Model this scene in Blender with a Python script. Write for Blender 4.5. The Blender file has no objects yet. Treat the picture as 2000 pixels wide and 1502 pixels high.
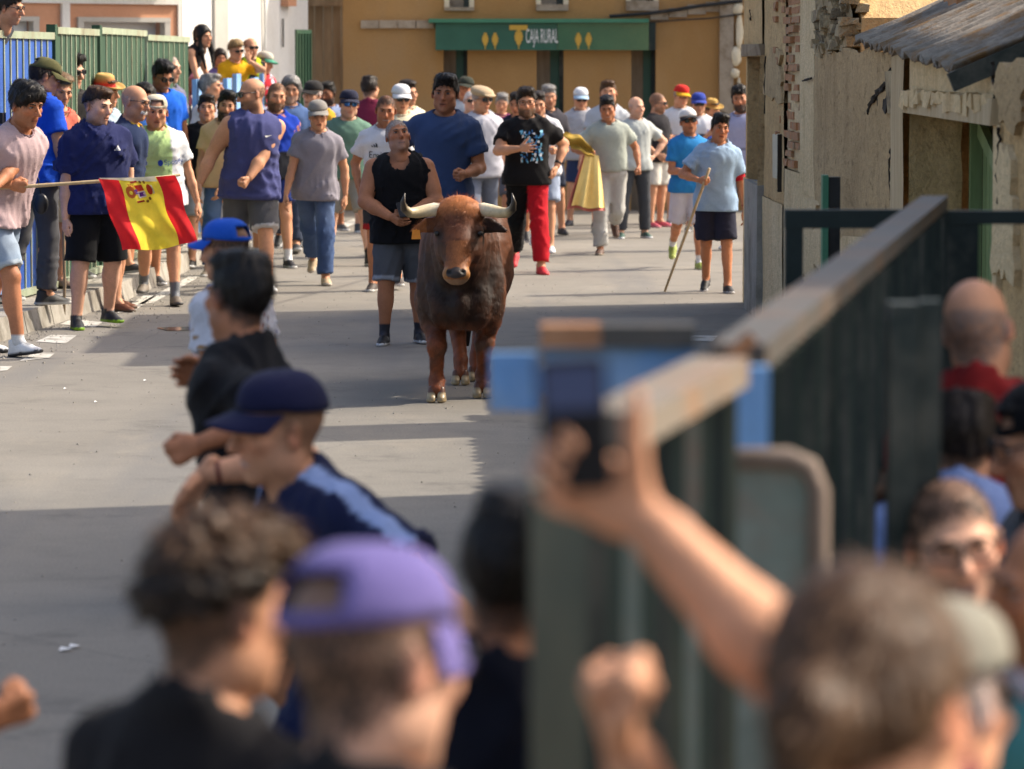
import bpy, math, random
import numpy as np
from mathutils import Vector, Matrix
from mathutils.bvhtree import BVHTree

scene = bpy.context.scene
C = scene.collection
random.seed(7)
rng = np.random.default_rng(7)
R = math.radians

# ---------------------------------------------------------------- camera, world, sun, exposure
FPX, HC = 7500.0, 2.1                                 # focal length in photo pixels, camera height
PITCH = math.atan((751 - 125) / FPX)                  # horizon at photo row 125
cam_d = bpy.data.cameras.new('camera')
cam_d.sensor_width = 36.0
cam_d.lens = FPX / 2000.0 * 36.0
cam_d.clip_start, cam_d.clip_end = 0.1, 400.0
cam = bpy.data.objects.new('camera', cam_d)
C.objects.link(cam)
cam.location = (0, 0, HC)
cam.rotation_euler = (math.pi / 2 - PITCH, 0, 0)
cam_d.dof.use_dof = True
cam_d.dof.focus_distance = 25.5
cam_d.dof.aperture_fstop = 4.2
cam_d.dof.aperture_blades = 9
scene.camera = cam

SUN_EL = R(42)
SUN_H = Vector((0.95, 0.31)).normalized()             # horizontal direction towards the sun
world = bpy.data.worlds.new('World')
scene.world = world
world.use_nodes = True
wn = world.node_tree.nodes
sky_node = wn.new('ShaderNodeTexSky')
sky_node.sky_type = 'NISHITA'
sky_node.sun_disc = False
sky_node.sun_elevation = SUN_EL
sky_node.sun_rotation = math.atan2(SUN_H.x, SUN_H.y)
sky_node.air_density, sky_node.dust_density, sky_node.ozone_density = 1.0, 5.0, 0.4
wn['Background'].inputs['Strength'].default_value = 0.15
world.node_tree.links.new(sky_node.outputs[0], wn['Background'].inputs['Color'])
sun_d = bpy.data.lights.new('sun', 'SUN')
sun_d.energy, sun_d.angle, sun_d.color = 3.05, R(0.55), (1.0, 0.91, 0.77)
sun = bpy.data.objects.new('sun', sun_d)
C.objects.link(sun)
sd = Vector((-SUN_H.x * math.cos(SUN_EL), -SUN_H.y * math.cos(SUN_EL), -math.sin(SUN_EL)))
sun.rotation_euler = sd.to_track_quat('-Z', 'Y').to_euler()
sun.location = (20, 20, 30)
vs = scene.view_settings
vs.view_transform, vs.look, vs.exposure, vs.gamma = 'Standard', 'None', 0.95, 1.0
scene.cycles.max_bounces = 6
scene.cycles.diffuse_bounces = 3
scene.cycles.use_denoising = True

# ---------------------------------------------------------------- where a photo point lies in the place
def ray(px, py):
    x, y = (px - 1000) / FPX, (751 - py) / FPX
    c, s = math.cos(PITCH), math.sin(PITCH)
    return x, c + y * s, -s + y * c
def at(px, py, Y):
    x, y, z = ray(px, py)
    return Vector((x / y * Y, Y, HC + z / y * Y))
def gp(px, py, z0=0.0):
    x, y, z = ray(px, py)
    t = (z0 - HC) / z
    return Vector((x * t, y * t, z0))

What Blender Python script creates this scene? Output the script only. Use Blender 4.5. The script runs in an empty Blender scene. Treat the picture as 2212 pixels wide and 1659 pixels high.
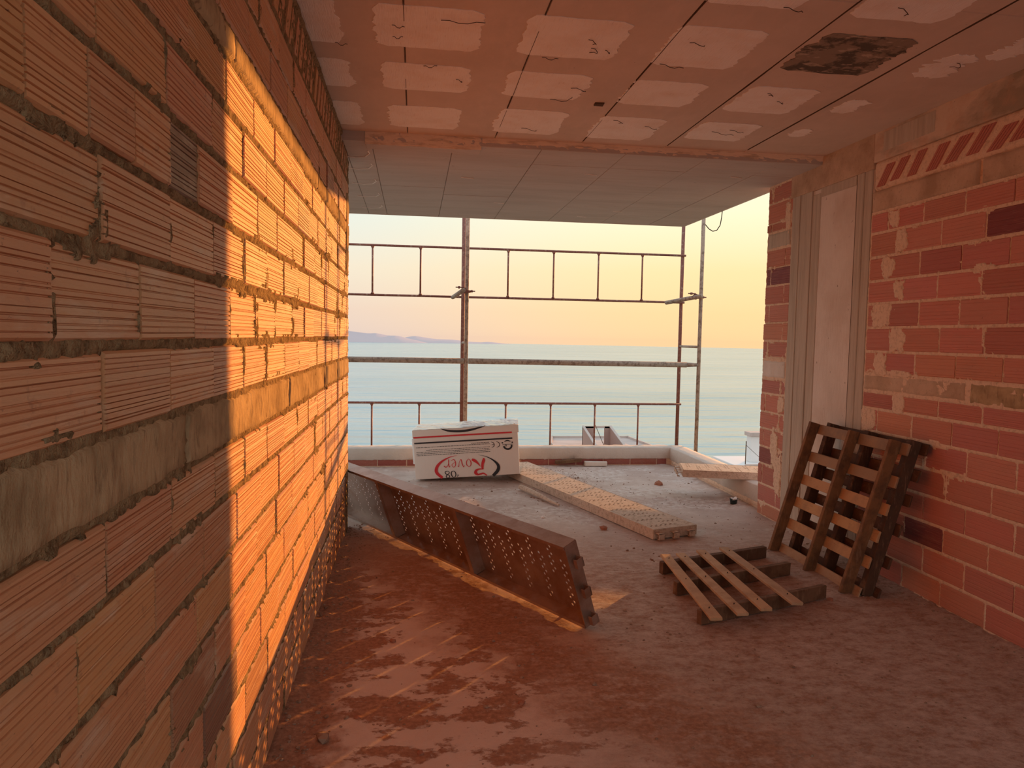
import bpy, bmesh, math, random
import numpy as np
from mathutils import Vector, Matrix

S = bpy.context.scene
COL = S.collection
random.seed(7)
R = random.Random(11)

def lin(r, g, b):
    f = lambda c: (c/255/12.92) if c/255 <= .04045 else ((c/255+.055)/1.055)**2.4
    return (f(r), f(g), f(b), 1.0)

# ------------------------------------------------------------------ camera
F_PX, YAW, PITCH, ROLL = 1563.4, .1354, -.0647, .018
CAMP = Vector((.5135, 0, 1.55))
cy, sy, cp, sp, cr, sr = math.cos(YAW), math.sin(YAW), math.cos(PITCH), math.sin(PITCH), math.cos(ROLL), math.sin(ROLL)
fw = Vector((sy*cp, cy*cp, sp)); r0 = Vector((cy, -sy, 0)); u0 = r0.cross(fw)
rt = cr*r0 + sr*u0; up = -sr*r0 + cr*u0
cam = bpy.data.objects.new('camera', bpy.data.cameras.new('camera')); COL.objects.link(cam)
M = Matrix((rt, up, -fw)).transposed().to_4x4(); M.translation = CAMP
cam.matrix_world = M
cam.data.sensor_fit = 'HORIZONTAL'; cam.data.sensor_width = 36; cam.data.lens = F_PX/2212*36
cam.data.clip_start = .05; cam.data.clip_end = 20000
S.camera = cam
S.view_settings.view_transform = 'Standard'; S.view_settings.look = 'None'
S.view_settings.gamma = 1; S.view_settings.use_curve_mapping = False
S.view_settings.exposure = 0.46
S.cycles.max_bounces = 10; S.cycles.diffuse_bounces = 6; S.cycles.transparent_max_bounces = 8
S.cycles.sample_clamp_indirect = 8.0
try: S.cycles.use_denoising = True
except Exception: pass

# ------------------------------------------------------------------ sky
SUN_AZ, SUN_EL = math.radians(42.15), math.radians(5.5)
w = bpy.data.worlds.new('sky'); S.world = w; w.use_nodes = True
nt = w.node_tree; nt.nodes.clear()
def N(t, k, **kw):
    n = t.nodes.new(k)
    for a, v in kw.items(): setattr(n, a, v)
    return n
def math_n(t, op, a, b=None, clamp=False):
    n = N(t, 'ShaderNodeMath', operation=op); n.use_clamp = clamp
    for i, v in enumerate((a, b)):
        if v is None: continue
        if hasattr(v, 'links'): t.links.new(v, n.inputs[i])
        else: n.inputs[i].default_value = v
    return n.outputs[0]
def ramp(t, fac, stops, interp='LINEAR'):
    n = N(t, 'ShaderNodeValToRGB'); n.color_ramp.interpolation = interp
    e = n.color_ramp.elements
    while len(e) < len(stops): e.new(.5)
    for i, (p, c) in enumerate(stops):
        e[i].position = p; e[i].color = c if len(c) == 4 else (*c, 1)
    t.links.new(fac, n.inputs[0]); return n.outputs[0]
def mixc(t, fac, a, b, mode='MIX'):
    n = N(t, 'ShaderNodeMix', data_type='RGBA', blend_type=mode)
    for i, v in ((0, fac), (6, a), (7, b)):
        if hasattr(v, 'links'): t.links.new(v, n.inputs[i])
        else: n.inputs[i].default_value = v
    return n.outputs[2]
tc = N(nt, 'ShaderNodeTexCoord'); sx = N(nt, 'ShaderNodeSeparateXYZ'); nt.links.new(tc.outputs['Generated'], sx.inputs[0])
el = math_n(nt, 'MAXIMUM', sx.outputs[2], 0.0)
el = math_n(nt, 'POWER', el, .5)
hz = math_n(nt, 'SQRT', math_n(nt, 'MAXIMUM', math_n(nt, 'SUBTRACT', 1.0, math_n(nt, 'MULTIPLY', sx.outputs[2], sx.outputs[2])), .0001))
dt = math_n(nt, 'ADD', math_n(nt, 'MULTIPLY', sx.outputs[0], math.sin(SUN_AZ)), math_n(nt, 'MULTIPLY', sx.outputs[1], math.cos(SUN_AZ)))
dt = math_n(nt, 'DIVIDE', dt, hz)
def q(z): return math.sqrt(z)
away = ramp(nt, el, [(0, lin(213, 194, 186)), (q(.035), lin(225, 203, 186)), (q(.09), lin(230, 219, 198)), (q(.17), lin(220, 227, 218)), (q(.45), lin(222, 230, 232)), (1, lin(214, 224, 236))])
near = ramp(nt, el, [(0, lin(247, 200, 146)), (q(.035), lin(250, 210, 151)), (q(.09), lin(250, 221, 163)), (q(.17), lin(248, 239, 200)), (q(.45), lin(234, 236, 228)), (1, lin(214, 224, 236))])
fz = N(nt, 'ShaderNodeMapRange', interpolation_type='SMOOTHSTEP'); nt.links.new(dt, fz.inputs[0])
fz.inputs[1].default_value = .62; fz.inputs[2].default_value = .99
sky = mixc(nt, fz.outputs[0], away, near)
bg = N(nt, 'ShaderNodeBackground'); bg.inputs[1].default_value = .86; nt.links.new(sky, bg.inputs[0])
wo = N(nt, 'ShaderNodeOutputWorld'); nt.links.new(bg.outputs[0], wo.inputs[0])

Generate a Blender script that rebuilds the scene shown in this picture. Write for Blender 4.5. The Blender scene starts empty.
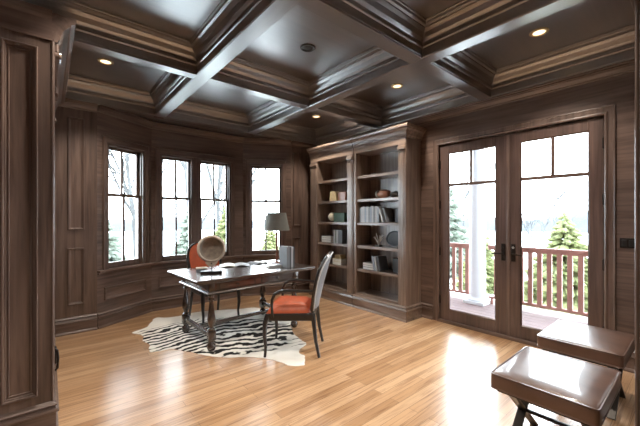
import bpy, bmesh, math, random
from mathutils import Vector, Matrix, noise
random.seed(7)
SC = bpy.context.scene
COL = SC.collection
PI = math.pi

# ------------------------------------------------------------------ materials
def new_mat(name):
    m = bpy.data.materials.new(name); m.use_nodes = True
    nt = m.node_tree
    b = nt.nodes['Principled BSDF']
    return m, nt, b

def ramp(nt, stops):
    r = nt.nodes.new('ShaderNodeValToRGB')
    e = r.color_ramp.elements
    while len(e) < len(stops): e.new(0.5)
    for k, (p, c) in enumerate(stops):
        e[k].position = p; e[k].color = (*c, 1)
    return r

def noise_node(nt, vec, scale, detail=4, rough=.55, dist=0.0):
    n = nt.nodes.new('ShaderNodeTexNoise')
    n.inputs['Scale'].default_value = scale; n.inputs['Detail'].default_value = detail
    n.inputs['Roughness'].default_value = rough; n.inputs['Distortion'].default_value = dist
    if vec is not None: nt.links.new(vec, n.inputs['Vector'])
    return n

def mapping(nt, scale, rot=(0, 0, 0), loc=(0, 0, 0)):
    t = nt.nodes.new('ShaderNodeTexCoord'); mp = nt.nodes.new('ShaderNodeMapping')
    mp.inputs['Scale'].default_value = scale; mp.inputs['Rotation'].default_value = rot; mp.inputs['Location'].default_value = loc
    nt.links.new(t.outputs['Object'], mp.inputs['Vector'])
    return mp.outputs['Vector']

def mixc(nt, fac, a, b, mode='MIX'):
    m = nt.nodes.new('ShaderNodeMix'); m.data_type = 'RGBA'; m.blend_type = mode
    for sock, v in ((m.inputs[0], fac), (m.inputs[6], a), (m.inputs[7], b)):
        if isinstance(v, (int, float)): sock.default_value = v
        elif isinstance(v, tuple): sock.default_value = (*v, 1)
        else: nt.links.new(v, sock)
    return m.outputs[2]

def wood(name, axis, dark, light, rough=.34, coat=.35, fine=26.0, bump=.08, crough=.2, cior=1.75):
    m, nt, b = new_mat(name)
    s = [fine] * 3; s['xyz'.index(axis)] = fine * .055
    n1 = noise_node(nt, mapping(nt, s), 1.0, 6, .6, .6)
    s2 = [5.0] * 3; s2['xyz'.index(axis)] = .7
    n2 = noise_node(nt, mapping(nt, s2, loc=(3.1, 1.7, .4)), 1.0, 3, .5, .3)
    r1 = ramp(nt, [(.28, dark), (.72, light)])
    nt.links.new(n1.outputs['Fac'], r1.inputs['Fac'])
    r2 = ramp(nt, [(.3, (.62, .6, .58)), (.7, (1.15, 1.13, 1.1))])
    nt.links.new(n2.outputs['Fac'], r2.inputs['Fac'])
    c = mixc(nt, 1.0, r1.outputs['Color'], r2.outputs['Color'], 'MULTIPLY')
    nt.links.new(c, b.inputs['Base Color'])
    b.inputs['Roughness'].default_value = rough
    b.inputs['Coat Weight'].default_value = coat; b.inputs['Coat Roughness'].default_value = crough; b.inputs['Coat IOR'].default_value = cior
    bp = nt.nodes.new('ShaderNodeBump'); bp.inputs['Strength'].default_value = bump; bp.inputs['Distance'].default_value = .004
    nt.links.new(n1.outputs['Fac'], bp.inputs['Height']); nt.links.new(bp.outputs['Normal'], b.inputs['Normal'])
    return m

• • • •

- [WHAT NEEDS TO BE DONE] Copy, word for word, the entries above from the first line to the line that holds "R = math.radians". Drop the pictures.

- [WORKED ANSWER]
Model this scene in Blender with a Python script. Write for Blender 4.5. The Blender file has no objects yet. Treat the picture as 2000 pixels wide and 1502 pixels high.
import bpy, math, random
import numpy as np
from mathutils import Vector, Matrix
from mathutils.bvhtree import BVHTree

scene = bpy.context.scene
C = scene.collection
random.seed(7)
rng = np.random.default_rng(7)
R = math.radians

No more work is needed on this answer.